Panasonic has included quite the range of photographer friendly functions in this camera. Of course, there’s manual exposure compensation, but there’s also bracketing, not just for exposure, but for focus (up to 999 shots!) and white balance.

There’s also a 4K picture mode. Why, given this is only 8 megapixels rather than 20? Well, it uses the 4K video function to provide some nifty functions. One is 4K burst mode. Since there’s a real full resolution burst mode as well, the main advantage of this is speed (30 frames per second) and the pre-burst setting, which captures a full second before you press the shutter plus a second after. The resolution might not be as high, but you’re less likely to miss the money moment.

Also available in video mode: time lapse, which takes a video frame at preset intervals so when played back you can see flowers open and so on; stop motion, which is much the same except that the frames are captured when you press the shutter button (so you can make animations); and slow motion (with a maximum resolution of full high definition).

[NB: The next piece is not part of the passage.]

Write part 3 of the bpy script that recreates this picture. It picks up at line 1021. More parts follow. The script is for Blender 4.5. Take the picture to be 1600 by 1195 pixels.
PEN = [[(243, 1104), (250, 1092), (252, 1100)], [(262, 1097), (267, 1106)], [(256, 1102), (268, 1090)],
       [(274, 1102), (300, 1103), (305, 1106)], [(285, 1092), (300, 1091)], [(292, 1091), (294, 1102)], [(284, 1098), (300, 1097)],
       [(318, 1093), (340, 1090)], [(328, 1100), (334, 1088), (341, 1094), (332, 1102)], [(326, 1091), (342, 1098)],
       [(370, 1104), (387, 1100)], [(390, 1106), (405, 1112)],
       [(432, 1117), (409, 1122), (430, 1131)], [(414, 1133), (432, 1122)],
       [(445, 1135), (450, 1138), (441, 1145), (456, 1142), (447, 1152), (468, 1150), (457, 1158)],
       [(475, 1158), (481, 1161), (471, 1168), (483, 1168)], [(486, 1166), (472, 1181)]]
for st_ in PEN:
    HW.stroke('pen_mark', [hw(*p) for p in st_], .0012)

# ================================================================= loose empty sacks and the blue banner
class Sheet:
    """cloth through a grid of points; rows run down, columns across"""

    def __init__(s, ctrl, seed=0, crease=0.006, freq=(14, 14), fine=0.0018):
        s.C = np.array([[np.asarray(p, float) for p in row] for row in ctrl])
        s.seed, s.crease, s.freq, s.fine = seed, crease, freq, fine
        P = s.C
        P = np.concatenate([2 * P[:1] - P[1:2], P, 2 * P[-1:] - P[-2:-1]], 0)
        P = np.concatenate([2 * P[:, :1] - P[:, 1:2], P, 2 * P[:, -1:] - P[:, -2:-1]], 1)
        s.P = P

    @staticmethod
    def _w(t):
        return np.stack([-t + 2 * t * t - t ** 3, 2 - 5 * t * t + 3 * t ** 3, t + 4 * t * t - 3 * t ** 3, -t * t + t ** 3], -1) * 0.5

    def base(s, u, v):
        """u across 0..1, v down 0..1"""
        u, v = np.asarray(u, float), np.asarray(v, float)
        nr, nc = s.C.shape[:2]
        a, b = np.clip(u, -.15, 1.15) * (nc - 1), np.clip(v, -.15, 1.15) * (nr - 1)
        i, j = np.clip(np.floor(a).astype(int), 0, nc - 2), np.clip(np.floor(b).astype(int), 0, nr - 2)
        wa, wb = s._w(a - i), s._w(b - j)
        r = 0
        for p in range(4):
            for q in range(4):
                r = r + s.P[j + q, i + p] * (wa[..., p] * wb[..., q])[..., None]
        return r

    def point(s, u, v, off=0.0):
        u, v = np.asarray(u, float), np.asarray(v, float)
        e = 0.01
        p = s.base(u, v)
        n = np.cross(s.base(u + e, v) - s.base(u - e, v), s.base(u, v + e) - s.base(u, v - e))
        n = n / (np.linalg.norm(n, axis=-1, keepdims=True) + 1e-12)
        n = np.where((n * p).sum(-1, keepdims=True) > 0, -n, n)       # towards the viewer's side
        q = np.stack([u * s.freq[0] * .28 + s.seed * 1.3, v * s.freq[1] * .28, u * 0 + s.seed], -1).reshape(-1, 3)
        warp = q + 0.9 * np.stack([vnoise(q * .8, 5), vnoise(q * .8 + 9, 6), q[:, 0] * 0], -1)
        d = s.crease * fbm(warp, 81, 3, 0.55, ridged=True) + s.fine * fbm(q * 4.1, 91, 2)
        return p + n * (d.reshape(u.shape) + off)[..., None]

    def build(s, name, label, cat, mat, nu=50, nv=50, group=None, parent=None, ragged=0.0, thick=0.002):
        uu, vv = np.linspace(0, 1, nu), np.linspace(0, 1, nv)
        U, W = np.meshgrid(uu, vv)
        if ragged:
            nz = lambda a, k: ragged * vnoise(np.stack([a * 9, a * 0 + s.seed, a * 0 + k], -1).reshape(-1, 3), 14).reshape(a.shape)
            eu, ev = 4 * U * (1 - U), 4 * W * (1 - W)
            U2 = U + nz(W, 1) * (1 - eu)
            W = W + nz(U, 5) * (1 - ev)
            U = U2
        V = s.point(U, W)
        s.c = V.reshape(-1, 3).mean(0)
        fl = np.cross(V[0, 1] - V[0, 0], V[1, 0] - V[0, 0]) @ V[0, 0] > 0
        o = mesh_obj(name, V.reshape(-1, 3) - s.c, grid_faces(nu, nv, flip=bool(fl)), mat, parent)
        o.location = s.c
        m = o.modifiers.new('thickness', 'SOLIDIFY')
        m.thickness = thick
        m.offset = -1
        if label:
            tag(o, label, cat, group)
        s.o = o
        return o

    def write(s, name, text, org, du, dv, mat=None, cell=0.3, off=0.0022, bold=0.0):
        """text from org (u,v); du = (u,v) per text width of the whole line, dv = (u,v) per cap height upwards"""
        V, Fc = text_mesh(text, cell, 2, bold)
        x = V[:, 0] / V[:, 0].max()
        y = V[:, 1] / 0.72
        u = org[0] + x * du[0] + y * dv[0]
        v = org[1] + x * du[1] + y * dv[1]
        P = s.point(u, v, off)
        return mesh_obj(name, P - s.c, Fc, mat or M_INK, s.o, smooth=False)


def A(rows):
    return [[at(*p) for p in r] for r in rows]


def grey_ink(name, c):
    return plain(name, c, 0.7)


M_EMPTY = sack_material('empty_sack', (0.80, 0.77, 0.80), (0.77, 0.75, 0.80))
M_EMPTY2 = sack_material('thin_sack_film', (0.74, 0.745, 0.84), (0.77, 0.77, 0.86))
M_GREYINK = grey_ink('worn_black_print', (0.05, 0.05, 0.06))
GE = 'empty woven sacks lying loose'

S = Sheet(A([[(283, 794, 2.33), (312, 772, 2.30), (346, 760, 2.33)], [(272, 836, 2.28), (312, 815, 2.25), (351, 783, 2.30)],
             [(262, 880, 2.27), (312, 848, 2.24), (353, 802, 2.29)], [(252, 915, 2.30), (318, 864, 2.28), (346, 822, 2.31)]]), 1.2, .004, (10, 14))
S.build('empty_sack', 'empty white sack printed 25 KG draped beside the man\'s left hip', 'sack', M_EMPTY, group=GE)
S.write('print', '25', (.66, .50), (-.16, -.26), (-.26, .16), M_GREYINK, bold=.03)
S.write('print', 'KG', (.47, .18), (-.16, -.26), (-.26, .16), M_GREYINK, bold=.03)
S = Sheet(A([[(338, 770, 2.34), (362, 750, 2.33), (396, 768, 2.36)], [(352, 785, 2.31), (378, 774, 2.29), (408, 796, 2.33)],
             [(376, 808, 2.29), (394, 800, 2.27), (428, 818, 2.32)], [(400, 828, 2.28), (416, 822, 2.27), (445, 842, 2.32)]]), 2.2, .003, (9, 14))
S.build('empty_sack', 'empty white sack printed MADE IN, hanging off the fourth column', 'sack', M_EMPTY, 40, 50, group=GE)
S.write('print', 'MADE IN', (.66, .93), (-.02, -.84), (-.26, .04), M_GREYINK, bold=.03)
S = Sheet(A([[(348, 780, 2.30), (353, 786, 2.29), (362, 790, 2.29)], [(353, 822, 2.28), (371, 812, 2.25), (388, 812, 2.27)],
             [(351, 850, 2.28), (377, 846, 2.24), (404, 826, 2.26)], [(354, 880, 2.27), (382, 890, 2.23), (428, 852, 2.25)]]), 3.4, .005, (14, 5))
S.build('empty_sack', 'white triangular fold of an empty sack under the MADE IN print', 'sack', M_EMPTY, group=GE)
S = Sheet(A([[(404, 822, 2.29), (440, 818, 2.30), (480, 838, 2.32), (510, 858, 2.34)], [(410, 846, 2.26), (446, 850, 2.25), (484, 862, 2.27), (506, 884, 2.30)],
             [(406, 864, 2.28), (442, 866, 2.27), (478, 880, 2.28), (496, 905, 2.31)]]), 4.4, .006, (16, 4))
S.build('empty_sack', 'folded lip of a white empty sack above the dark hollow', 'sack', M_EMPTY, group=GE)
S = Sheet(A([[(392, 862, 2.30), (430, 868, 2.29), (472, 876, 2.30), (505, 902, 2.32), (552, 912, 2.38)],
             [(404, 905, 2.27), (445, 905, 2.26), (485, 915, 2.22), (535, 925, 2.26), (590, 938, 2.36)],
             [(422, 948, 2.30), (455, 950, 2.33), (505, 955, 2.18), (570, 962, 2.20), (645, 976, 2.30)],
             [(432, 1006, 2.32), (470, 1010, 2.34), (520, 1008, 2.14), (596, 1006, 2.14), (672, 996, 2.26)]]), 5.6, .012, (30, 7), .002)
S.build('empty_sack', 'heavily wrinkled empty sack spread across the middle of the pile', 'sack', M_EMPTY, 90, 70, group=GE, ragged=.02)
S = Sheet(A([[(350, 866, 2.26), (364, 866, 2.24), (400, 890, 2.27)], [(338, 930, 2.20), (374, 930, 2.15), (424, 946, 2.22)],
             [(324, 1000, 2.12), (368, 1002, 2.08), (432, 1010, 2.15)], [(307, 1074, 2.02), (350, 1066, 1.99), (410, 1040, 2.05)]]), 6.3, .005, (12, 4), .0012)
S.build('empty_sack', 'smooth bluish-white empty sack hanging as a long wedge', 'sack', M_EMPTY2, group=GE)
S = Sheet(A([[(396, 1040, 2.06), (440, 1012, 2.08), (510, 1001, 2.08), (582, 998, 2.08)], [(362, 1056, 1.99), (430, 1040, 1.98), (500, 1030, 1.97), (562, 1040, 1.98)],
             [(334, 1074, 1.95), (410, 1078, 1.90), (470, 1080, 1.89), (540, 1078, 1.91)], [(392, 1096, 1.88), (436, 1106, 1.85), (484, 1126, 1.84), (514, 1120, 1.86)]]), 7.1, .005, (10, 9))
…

Audio is recorded, and there’s a tiny speaker on the bottom to output the sound if you want to preview your videos. There’s also a HDMI output.

The 680mAh Lithium Ion battery is charged in place, not in a separate charger. You’ll need to plug the power cable into a USB power adaptor (one is included) or a computer. Panasonic rates it as good for 260 shots, and I’d be surprised if it fell far short of that. If you plug it into a computer, then you can transfer photos and videos to it. The camera pops up as flash memory, so you can just navigate to the DCIM folder and drag in photos.

You could also use the WiFi function to transfer photos to a computer or smart phone, or send them via DLNA to a TV or a suitable printer, or to social media sites via Panasonic’s own cloud service (called “Lumix Club”). In addition, you can use the WiFi connection to remotely control the camera using your smart phone (Android or iOS), complete with picture preview. That’s probably the most convenient function.

While it’s not obvious from the photos, there is a built in flash. It pops up from under an inconspicuous panel on the top of the camera when you slide its control lever.